NI: I went to UO from 2023 to 2025, so I graduated this past June, and I did my thesis on 19th century Appalachian murder ballads. I worked at OFN my first year, and then helped out during my second year with RAG (Roster Artists Gathering, now called the Culture Keeper Gathering) because it was the second time it was ever happening.

I think my favorite parts about OFN were definitely getting to shape RAG for the first year that it happened. It really helped prepare me for going out and getting an actual folklife job – knowing how to talk to people, knowing how to talk to artists about their work and how they connect with others, and just kind of getting out of an academic view of folklore. It’s really easy, especially when you’re in a grad program, to be so specialized, and so, like, in on your thing. And because my thing was all full of dead people, you can’t really do any ethnography with that. You can’t really practice fieldwork, it’s all retroactive, looking at archives and transcripts and everything. So working with OFN was just a really good opportunity to talk to actual people and find out whether or not it was the right career path for me to try to pursue something academically versus publicly, and going with public folklore was definitely really fulfilling. 

OH: What was it like looking for a job after graduating from the MA? What did you learn about job opportunities relating to Folklore degrees? 

NI: Public History Jobs? Their job board? Fantastic. I would highly recommend it to everybody.

(https://ncph.org/jobs/

I didn’t have an offer for a job until the month after I graduated. So I took a contract position working as a historian in West Virginia with their Parks and Recreation. I did that in the interim before starting this position, so I didn’t go straight here. I think that was still cool and interesting and good for me. But yeah, it wasn’t a direct straight shot. Though it was still in my general realm and scope because history and folklore are related.

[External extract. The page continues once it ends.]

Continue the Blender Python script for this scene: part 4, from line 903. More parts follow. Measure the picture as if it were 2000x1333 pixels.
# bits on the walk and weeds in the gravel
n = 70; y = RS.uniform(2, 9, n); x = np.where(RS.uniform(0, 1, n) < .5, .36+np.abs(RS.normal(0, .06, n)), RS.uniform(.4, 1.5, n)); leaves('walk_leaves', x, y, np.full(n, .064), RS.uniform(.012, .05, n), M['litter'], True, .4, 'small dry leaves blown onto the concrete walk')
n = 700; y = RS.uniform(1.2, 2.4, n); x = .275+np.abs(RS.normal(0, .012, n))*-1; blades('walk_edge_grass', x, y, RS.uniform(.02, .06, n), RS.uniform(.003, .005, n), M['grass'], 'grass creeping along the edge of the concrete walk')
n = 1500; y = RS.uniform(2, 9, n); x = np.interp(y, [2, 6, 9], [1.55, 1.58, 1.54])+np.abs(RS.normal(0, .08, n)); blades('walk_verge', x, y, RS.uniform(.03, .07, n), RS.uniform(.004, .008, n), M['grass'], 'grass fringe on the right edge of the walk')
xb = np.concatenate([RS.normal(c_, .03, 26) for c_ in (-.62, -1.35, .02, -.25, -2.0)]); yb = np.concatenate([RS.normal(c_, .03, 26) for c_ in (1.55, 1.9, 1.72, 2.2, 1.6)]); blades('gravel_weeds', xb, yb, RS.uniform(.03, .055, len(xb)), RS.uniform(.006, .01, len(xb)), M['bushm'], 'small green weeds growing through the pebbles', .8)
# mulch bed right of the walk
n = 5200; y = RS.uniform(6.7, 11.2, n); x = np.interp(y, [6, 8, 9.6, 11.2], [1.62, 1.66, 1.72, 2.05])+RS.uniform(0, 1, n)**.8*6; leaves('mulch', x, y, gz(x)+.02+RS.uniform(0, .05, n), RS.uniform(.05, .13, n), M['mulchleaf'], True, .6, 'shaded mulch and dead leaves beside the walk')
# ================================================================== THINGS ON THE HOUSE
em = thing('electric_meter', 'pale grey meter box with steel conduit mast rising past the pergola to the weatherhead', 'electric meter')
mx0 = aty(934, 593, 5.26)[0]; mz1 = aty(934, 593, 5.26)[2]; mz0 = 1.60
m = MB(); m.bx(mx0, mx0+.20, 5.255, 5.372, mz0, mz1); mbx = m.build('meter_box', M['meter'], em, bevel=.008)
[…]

OH: Talk about your current job at the Regional Folklife Center at the Arts Institute of Middlesex County.

NI: I am a folklife specialist, which is pretty cool. Very, very, very pumped to be working directly in Folklife. Right now, I’m working on some grant applications for funding, and then also looking into the current programming and seeing how Folklife intersects with their Living History Center and other programming around the county, and seeing how, as a regional folklife center, to best support people within this county and all of Central Jersey. So I’m still on a very long learning curve because I’m not from here, so I’m trying to learn everything I can about the history and culture and arts.

OH: Is there anything else you would like to share with the blog?

NI: Go out and visit your local history sites. It’s really fun. If you haven’t gone to, like, the Exploding Whale Memorial Park, just go, you know? There’s some folklife stuff out there that you probably don’t interact with all the time because it’s the background of your life, but it’s really interesting when you think about it through this other lens, and just get to enjoy the space that you’re in currently.